Even more definite is the view of the Metropolitan Anthony Krapovitsky. He simply denies any possibility of vocation and considers that the voice of God perceptible in the heart of man is “nothing more than the fruit of self-delusion. The Catholic theologians assert that each candidate to the priesthood must hear it, but we think that only that candidate, who is previously indicated by the Church, can hear this voice. Self-appraisal and self-feeling should have the negligible value.” (Coll. Works, vol. 2, p. 184). Therefore, for our outstanding pastoralist “all the reasoning about the pastoral vocation must be displaced from that basis, on which they stood, and must be substituted with the thoughts about the pastoral preparation” (Coll. Works, vol.2, p. 186). In courses, enough time is dedicated to this question about preparation, and it must be illuminated especially in detail, but nevertheless it does not replace the very fact that of an internal voice, which is felt by some, but which is completely silent in the others. Certainly, a known portion of self-deception is always possible, and internal soberness is especially necessary in defining the “spirits,” but here another thing is shown in Metropolitan Anthony works: his perfect negation of any mystical feeling in the spiritual life of man. Metropolitan Anthony extremely negatively perceives everything mystical and even the very word “mysticism,” in spite of its frequent usage by such writers as Areopagits, Maximos the Confessor and the others, he completely sweeps it aside. He was an extreme rationalist and nominalist in his theology.
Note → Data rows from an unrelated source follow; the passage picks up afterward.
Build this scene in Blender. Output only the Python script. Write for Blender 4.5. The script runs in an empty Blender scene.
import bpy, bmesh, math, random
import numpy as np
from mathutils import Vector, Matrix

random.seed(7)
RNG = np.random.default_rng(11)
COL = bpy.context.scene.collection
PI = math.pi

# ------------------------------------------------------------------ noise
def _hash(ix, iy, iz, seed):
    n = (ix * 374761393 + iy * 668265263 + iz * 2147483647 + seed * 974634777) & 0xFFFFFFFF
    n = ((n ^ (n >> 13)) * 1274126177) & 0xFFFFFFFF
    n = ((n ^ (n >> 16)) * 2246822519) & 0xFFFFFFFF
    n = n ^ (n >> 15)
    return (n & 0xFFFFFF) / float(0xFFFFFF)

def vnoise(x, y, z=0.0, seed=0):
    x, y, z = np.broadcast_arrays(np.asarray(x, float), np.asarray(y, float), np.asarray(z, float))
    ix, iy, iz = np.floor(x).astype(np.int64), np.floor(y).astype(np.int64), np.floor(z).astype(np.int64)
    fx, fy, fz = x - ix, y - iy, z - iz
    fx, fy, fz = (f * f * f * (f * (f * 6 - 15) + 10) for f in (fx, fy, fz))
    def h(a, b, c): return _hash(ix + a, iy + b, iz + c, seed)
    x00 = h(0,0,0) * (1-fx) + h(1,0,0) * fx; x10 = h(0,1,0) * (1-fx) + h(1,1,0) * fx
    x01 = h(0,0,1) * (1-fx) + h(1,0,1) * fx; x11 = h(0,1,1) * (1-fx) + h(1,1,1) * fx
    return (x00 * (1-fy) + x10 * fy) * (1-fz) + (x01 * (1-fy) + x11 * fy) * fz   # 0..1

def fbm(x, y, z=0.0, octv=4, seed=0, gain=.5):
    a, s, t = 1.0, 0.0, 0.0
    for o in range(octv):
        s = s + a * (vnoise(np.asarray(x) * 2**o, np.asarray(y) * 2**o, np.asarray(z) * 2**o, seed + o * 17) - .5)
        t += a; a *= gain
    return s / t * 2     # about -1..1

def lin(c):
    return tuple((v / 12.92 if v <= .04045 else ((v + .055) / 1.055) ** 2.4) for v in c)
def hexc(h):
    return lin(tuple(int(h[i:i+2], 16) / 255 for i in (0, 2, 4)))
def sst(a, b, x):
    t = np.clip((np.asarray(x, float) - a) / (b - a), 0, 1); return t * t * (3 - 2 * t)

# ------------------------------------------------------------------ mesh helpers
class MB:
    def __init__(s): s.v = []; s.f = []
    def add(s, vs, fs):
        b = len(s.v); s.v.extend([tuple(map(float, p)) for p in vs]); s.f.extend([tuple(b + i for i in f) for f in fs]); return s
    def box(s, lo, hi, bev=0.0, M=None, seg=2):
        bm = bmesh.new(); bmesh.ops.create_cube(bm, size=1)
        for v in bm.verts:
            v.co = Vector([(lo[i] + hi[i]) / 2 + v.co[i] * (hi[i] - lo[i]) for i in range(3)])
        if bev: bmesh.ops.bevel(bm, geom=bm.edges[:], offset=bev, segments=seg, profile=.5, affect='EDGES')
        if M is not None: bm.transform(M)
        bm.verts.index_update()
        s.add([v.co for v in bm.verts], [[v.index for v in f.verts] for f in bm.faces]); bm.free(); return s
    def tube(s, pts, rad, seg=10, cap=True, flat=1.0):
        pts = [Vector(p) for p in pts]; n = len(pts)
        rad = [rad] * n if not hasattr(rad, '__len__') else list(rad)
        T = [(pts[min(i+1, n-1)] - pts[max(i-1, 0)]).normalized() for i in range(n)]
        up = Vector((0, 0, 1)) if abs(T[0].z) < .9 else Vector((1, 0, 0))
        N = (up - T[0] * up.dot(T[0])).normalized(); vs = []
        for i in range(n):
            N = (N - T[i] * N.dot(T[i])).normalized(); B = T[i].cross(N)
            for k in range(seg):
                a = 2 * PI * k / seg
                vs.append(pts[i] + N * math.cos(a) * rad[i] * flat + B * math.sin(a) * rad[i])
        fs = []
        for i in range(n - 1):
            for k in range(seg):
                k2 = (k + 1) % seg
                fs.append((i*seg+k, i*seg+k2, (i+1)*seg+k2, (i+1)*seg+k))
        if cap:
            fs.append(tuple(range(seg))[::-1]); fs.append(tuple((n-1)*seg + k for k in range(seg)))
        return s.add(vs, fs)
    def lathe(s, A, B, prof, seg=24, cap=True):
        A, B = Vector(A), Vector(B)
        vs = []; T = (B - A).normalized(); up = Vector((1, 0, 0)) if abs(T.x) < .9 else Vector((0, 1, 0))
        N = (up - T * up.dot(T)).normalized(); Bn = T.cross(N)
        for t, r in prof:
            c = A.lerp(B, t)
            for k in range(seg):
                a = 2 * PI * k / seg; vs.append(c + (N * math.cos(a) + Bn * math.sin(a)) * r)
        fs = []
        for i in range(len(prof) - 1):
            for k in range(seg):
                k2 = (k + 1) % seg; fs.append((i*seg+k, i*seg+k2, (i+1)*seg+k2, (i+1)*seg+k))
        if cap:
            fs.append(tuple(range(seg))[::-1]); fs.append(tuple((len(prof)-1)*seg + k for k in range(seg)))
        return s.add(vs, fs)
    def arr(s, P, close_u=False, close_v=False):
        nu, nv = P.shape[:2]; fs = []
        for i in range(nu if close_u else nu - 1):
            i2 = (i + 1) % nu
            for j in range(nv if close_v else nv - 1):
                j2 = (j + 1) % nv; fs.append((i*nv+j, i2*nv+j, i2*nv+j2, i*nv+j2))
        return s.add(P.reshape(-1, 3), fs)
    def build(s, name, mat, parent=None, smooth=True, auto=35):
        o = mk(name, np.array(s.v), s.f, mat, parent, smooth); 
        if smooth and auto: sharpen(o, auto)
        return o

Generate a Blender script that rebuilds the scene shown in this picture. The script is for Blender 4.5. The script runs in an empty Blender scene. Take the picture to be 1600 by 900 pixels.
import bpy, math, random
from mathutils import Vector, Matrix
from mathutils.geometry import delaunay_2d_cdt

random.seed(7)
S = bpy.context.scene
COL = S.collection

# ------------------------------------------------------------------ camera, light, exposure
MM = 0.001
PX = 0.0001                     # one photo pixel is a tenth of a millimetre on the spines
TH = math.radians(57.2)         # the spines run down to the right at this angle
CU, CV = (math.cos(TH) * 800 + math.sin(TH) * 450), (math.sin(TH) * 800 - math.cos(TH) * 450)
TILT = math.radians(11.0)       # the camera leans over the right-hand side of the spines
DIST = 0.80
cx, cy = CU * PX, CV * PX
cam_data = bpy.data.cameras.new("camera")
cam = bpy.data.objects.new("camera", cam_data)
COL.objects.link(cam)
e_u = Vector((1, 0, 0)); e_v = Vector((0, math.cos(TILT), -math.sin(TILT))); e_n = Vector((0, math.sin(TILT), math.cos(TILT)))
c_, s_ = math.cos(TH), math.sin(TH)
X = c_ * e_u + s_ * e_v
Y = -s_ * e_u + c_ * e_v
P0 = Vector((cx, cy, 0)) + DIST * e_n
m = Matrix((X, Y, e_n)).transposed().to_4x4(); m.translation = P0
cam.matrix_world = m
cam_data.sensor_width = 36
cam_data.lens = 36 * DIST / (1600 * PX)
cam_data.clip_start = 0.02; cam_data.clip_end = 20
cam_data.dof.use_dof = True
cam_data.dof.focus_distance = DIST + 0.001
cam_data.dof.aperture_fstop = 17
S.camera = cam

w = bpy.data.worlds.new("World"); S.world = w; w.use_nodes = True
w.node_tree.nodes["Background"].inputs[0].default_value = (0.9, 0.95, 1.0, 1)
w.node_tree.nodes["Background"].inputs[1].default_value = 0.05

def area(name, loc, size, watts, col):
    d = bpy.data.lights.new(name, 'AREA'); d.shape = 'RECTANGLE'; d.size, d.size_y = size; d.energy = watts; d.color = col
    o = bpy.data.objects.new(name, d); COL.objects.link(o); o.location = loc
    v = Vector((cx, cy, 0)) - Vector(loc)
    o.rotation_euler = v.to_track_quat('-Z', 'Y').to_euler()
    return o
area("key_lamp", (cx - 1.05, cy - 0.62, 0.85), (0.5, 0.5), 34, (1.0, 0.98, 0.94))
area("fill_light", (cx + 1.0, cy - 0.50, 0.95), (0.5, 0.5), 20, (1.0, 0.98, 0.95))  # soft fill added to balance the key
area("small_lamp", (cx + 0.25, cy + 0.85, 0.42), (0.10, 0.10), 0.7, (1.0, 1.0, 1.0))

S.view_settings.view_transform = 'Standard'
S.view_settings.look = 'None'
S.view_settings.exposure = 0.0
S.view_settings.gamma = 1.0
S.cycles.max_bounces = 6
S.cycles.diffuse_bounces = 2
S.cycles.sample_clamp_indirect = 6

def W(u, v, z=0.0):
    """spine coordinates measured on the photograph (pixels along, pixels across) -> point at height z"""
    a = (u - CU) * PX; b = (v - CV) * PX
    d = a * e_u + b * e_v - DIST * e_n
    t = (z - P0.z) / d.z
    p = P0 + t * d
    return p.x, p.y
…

On the one hand, there is such a negation of the internal mystical voice, while on the other — one cannot fail to recognize the “pre-indication by the Church” as something extremely undetermined. What is it? The origin from the spiritual class as it was in the former Russia? Or the forced enrollment into the seminary of a boy, who still has no understanding of the priesthood or anything in general? Or the sad sign of a scholarship in the spiritual school, which other schools do not give? A similar state of affairs occurred in the Serbian church before the crisis of 1945. It is not possible, furthermore, to forget the general flight of students from the seminaries and Academies, who got there according to the class rank and later filled the other departments. Metropolitan Anthony called such former seminarians “Rakitins” (according to Dostoyevsky), who were precisely such renegades of their school because of the absence of vocation to be there.

What should the question about vocation in the conditions of our reality be reduced to? What can be considered as the sign of vocation? Are there such objective data for judgment about the vocation to the priesthood of a certain person? If for the military service we must have courage, bellicosity, and for artistic activity, a feeling for beauty, soul refinement, etc., then what signs must one possess who considers himself to be called to pastoral service, and absence of which is sufficient for the judging one as not having vocation, concerning a definite candidate?

Here are the approximate points that must be considered as the absolute sign of not being called to be a priest:




  • Searching for the priesthood because of the material benefit, on consideration, that a priest never will die of hunger.

  • Calculations of political or national type, for example, entering the priesthood for the “rescuing of Holy Russia,” for nationalistic propaganda, which is more convincing when made by a priest. The Church and priesthood have more important tasks than these national or political instincts.

  • Ambition and desire to rule, to become a bishop, the leader of people or the known class.

  • Aesthetical motives: the beauty of the divine service, chanting, magnificent Archpriest ritual, etc. Similar enthusiasm often passes rapidly, the flames cool, and this type of “vocation” turns out to be the fleeting exhilaration.

  • The very fact of enrollment into a spiritual school or belonging to the spiritual class, being purely a formal sign, in no way indicates an authentic vocation.

  • Neither it is possible to consider a vocation that what is caused by tiredness with life, disappointment, aversion to the previous raptures. This mood is also fleeting and reveals a certain passion. Disappointment in one thing cannot be acknowledged as vocation to another: “it is romantic stupidity to think that the aversion to life is a sign of religious vocation” (L. Blua). In the most holy service addressed to Him, God needs not the disappointed and slack spirit, but the heart, full of flame and feat, spirit of sacrifice and creative impulses for the construction of the body of Christ.

What are the signs of vocation or, in the words of the Apostle, that the person has a taste for the priesthood?




  • First, there must be the free inclination of the heart to the great and holy matter of the pastoral service.

  • The desire of creation of the Reign of God, but not the reign of this world, whatever its political colors might be.

  • Readiness for sacrificial service to ones neighbor and acceptance of pastoral service as the yoke of Christ.

  • Readiness to commiserate with the culpable and sick, suffering persons.

  • Readiness for the persecutions by the world and its princes. Fearless negation of any conciliation (conformism).

  • Resignation to the consciousness of ones personal unworthiness and striving after the similarity with Christ, but not exposure and judgment of those thinking differently.

  • Experience of the faith and life in the Gospel, which led to the resigned serving to God.